As we began to receive this vision, we began to get excited.  We began to envision how our church would display it.  We also began to hit a solid wall when we presented it to the leadership.  We knew that our hearts were beating evenly with the Lord's, but when we talked to others about our vision, it was like many of them were flat-lining.  If they weren't completely unaware of the work that God was doing, they were too afraid to go against the tide.  We told more and more people about the vision and more and more people stared at us blankly.  More and more people kept saying, "Well that's not how we've ever done it... Our church will never go for anything like that."  Every excuse that we got was laced with fear of the past or fear of a certain group of people or fear of the unknown.

After much fear, excuse, ongoing sin issues, gossip, slander, and dead-in-the-water leadership, we were finally released from that ministry.  There was a definite day when we felt like the Lord released us from this prison.  We had been fighting it for months.  We had been praying and expectantly waiting for the "go ahead," while we continued to serve as if we were never planning on leaving.  Our hearts continue to ache for those people, but God has released us into a place that is walking in step with His vision.
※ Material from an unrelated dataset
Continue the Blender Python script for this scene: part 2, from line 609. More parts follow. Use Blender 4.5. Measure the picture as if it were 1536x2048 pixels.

When it really comes down to it, whether you are volunteering or on staff in any ministry, you need to make a choice.  Do you want to serve God's purposes or man's purposes?  The rewards are much different for each choice.  If you choose to serve the praise of man, the approval, the adoration, the popularity, the title... your reward is temporary.  It will waste away.  If you choose to serve the heart of the Father, the leading of the Spirit, the example of Jesus, a life that actually matters past this earth... your reward is eternal.  It lasts forever.  It will never perish or waste away.

I truly believe that each leader, follower, disciple of Christ needs to make the choice.  Whose opinion matters in your life?  Whose desires are you seeking?  Whose purpose will you serve?

It's a big decision.  If you make the right choice, it will cost you something... but what you give up will be totally worth it.